Spiking neural networks (SNNs), known for their low-power, event-driven computation and intrinsic temporal dynamics, are emerging as promising solutions for processing dynamic, asynchronous signals from event-based sensors. Despite their potential, SNNs face challenges in training and architectural design, resulting in limited performance in challenging event-based dense prediction tasks compared to artificial neural networks (ANNs). In this work, we develop an efficient spiking encoder-decoder network (SpikingEDN) for large-scale event-based semantic segmentation tasks. To enhance the learning efficiency from dynamic event streams, we harness the adaptive threshold which improves network accuracy, sparsity and robustness in streaming inference. Moreover, we develop a dual-path Spiking Spatially-Adaptive Modulation module, which is specifically tailored to enhance the representation of sparse events and multi-modal inputs, thereby considerably improving network performance. Our SpikingEDN attains a mean intersection over union (MIoU) of 72.57\% on the DDD17 dataset and 58.32\% on the larger DSEC-Semantic dataset, showing competitive results to the state-of-the-art ANNs while requiring substantially fewer computational resources. Our results shed light on the untapped potential of SNNs in event-based vision applications. The source code will be made publicly available.
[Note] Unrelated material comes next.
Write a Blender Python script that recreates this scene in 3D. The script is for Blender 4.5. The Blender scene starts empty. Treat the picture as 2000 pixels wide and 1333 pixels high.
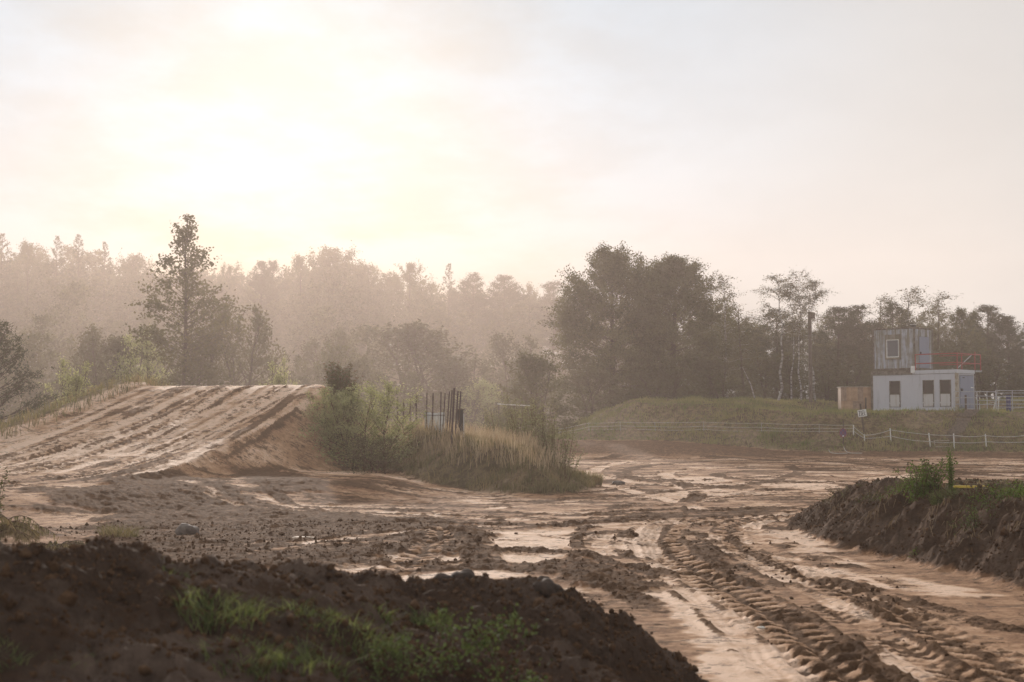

翻译：脉冲神经网络以其低功耗、事件驱动计算和固有的时间动态特性而闻名，正逐渐成为处理事件传感器产生的动态异步信号的有前景的解决方案。尽管潜力巨大，但脉冲神经网络在训练和架构设计上面临挑战，导致其在具有挑战性的事件密集预测任务中的性能相较于人工神经网络仍显不足。在本研究中，我们开发了一种高效的脉冲编码器-解码器网络，用于大规模事件语义分割任务。为了提升从动态事件流中学习的效率，我们利用了自适应阈值机制，该机制提高了网络在流式推理中的准确性、稀疏性和鲁棒性。此外，我们开发了一种双路径脉冲空间自适应调制模块，该模块专门设计用于增强稀疏事件和多模态输入的表示能力，从而显著提升了网络性能。我们的脉冲编码器-解码器网络在DDD17数据集上取得了72.57%的平均交并比，在更大的DSEC-Semantic数据集上取得了58.32%的平均交并比，在所需计算资源大幅减少的同时，取得了与最先进人工神经网络相竞争的结果。我们的研究结果揭示了脉冲神经网络在事件视觉应用中尚未开发的潜力。源代码将公开提供。